_Written task_
Repeat, please, only the lines from the top of the data down to the line with "D = math.radians"; include both of those lines.

START

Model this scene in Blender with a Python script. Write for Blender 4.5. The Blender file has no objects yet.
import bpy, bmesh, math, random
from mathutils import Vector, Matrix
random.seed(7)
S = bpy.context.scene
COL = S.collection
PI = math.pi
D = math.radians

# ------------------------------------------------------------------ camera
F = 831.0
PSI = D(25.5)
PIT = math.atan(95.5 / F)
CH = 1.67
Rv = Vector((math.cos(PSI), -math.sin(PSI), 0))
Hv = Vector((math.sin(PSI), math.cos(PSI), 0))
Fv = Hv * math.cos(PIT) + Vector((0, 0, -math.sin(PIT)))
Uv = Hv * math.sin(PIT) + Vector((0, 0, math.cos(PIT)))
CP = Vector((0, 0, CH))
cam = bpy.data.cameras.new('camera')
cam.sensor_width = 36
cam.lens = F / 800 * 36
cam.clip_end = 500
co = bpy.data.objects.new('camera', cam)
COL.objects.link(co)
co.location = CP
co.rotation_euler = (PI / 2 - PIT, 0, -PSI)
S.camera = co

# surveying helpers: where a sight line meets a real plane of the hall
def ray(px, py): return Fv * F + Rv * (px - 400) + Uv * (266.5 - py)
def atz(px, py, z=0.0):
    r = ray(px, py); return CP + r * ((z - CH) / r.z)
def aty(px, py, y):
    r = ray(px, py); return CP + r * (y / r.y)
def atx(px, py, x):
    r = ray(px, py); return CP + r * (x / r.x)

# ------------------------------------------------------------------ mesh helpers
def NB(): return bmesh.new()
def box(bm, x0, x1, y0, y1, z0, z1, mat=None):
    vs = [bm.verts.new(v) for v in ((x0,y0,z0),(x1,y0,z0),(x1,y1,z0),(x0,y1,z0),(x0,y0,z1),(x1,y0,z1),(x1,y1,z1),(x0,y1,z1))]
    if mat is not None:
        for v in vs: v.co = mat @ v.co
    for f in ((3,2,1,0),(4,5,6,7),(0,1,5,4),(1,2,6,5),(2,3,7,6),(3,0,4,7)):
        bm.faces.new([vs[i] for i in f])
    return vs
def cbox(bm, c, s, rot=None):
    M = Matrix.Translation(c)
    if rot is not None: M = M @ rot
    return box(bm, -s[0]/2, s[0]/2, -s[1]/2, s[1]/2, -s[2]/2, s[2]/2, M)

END

_Written answer_
Model this scene in Blender with a Python script. Write for Blender 4.5. The Blender file has no objects yet.
import bpy, bmesh, math, random
from mathutils import Vector, Matrix
random.seed(7)
S = bpy.context.scene
COL = S.collection
PI = math.pi
D = math.radians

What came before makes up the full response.